Trata-se de uma ameaça existencial para as populações costeiras do mundo. Cerca de 230 milhões de pessoas vivem a menos de 1 metro acima do nível do mar. Mesmo pequenas mudanças na quantidade de gelo contida nas calotas “alterarão profundamente” as linhas costeiras globais, deslocando centenas de milhões de pessoas e causando danos que ultrapassam os limites da adaptação, concluiu o estudo.
Os mares podem subir 1 centímetro por ano até o final do século, ainda dentro da vida das pessoas jovens de hoje, segundo os cientistas.
Nesse ritmo, o que equivale a 1 metro por século, “você verá uma migração terrestre em massa em uma escala que nunca testemunhamos desde o surgimento da civilização moderna”, diz Jonathan Bamber, coautor do estudo e glaciologista da Universidade de Bristol.
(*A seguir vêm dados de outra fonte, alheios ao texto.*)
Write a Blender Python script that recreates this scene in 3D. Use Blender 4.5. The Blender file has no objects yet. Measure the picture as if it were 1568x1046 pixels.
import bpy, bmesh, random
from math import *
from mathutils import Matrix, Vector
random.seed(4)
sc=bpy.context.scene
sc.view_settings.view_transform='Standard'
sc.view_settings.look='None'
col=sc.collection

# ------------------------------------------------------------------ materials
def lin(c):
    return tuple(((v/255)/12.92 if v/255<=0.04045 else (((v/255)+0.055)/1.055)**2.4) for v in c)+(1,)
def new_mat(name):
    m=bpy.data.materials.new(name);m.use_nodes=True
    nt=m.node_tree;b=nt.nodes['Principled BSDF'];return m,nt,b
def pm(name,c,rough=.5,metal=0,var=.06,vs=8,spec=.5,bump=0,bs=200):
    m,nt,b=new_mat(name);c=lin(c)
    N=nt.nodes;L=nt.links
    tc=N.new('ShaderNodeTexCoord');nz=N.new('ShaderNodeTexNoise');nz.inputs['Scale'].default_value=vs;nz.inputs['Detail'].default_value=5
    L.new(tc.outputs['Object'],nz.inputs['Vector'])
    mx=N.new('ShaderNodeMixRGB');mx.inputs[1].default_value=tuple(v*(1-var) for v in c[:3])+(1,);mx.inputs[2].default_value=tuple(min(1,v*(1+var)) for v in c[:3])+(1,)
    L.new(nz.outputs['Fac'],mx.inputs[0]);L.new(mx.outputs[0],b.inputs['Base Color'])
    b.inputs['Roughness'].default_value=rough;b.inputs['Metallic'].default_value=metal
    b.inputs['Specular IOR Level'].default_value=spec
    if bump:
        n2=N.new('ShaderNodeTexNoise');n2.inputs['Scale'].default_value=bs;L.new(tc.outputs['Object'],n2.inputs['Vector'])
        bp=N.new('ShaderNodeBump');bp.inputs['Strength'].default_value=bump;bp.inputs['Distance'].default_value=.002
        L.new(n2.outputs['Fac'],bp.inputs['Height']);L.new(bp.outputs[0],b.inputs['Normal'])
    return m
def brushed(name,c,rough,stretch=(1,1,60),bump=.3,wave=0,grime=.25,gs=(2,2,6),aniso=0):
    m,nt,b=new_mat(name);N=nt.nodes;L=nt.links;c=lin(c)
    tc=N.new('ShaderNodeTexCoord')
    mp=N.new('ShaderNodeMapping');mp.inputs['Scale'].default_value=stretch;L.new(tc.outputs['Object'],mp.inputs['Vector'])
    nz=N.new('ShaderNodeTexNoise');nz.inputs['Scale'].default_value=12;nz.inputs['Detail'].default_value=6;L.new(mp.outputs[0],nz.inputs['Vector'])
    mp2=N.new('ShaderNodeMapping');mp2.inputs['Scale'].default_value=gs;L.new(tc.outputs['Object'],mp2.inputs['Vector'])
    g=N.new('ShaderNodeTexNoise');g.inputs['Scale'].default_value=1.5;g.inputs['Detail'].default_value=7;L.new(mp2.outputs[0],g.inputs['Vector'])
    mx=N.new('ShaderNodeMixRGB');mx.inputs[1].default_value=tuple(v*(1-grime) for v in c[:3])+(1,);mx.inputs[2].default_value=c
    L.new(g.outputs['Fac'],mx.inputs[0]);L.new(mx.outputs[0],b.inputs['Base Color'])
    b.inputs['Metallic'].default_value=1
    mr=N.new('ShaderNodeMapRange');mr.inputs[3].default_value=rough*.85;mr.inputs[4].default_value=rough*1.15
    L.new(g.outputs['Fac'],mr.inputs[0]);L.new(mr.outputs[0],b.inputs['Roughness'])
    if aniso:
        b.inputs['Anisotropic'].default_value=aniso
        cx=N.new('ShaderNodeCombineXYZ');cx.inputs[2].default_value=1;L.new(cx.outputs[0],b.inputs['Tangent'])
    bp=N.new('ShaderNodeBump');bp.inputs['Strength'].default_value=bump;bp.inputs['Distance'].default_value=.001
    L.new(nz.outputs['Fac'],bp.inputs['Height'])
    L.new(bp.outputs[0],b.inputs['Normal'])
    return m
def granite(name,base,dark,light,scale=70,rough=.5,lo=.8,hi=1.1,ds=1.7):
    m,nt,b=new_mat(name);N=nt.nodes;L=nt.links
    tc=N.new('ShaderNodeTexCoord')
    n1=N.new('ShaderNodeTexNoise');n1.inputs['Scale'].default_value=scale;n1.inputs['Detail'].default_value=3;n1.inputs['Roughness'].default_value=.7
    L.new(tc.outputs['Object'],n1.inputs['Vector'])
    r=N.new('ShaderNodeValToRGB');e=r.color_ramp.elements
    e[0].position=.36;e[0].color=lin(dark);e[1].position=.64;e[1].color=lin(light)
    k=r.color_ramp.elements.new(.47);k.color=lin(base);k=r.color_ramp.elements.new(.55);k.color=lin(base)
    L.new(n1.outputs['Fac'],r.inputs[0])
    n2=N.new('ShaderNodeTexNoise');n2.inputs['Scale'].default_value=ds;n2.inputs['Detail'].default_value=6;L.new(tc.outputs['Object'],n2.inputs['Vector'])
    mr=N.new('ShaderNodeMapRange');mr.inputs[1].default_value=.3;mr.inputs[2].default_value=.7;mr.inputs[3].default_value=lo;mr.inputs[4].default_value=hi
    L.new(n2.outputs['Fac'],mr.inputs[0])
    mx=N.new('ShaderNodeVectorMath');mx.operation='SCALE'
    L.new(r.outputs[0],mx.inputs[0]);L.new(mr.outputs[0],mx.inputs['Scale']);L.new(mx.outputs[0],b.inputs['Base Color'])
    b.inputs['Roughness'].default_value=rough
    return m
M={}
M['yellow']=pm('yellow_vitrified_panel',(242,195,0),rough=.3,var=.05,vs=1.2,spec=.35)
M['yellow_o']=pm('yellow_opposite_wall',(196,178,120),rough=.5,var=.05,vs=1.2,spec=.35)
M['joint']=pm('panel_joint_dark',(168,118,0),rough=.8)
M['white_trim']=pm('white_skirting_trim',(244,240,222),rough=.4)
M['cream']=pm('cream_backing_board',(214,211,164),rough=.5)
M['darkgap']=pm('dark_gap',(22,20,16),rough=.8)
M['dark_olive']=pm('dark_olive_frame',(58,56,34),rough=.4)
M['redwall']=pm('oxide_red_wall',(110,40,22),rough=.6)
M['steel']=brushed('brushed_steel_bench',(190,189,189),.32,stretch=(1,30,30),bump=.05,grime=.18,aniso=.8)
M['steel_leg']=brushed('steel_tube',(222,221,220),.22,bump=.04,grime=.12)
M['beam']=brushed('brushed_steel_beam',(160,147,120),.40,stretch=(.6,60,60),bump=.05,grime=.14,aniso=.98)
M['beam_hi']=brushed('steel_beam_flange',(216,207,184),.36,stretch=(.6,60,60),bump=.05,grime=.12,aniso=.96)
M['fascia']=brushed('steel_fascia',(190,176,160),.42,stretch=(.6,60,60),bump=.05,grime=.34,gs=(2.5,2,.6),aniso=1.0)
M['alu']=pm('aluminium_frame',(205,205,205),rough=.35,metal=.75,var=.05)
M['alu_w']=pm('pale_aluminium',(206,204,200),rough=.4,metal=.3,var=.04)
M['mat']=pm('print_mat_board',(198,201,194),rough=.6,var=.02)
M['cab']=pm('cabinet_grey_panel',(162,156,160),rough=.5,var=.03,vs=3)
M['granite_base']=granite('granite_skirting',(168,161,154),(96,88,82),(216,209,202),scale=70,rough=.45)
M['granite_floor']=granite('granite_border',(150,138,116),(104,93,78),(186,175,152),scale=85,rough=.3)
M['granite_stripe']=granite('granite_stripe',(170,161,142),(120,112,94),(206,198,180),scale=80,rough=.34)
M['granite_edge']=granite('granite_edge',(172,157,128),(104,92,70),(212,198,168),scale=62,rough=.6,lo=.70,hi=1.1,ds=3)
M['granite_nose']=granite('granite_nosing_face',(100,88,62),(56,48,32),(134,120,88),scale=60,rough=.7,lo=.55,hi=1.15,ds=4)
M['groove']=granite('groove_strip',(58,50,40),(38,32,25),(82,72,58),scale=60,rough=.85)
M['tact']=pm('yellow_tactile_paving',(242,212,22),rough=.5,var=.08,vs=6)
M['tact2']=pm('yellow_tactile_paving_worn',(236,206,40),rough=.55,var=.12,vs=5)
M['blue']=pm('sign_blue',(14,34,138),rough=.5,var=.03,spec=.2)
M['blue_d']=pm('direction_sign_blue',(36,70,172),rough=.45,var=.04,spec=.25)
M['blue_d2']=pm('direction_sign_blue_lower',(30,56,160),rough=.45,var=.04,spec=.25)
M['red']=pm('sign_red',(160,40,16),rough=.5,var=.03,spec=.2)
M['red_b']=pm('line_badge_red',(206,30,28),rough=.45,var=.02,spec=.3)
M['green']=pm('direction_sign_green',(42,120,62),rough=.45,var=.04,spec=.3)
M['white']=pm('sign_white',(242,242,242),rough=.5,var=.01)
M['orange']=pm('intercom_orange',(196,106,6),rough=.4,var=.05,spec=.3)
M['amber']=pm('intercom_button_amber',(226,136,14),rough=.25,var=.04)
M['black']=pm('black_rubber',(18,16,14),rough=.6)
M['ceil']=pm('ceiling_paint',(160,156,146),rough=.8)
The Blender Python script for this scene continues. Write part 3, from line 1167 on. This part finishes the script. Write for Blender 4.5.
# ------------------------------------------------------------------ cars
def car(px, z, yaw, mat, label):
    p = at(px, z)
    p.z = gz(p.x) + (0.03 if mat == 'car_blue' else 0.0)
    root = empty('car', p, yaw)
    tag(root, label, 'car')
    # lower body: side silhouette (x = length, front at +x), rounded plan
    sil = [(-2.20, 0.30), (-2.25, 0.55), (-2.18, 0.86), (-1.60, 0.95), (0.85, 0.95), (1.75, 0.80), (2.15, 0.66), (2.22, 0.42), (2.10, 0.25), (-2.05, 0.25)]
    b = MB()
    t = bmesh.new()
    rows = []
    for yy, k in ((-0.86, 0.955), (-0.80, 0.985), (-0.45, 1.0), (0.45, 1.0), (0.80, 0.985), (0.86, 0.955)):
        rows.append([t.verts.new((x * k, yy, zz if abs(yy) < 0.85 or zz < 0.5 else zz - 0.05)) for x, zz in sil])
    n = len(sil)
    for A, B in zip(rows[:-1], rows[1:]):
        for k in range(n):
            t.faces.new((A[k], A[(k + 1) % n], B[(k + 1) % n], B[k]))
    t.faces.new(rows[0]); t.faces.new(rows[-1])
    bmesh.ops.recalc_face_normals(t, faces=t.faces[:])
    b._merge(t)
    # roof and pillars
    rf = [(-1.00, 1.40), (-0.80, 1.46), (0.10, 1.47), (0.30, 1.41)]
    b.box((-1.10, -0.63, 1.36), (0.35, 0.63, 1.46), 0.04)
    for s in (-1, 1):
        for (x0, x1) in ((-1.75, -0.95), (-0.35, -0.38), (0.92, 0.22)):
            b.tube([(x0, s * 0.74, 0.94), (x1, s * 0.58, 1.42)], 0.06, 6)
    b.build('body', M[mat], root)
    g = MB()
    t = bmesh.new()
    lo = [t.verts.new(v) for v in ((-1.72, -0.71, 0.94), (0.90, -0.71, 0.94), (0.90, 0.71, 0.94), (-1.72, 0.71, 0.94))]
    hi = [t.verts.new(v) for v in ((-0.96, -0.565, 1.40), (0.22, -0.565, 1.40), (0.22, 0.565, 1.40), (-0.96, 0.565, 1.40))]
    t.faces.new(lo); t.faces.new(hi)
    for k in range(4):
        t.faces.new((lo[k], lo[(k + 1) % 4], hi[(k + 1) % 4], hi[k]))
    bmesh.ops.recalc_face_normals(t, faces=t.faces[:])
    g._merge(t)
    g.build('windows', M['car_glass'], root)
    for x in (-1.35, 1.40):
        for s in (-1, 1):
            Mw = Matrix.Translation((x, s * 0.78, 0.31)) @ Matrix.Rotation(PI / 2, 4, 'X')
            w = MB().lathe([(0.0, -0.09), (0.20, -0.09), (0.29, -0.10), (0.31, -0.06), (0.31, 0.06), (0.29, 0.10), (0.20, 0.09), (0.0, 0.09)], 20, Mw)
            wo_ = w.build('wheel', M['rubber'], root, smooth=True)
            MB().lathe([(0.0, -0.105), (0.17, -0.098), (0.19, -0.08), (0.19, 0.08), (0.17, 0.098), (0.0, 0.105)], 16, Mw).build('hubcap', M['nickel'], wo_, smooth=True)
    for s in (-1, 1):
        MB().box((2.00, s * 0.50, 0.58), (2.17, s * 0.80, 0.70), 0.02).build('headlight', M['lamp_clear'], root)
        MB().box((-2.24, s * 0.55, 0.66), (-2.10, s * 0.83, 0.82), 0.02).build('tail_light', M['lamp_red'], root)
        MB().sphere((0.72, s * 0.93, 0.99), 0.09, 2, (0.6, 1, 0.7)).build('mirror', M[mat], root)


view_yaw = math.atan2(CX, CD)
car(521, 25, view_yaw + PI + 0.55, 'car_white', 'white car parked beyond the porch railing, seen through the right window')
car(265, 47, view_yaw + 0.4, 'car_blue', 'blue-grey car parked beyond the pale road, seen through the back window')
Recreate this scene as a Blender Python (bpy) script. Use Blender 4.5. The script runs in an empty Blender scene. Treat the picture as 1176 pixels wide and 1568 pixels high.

Ainda há grandes incertezas sobre onde estão os pontos de inflexão. As mudanças climáticas não ocorrem de forma linear e não está claro exatamente quando o aquecimento pode desencadear um recuo rápido e até o colapso.
O mais preocupante, segundo os autores do estudo, é que as melhores estimativas dos limites “seguros” de temperatura para preservar as calotas de gelo continuam diminuindo à medida que os cientistas compreendem melhor sua vulnerabilidade às mudanças climáticas.
Modelagens iniciais sugeriam que as temperaturas precisariam atingir cerca de 3 ºC de aquecimento para desestabilizar a calota de gelo da Groenlândia, por exemplo, mas estimativas recentes indicam que bastariam cerca de 1,5 ºC.
Evitar o colapso rápido de uma ou mais calotas de gelo exigiria limitar o aquecimento global a algo mais próximo de 1 ºC acima dos níveis pré-industriais, concluíram os autores do estudo.
Isso exigiria cortes drásticos na queima de combustíveis fósseis pelos humanos — algo que parece extremamente improvável, já que países como os Estados Unidos continuam apostando no petróleo, carvão e gás.
O mundo já está começando a vivenciar alguns dos piores cenários no que diz respeito à perda de gelo, afirmou Stokes.
“Há muito pouco que estamos observando que nos dê esperança aqui”, afirma. “O melhor cenário possível é que o aumento do nível do mar seja lento e constante”, acrescentou.
Os resultados não significam que o mundo deva desistir das metas climáticas, já que cada fração de grau de aquecimento representa impactos mais graves, segundo Stokes.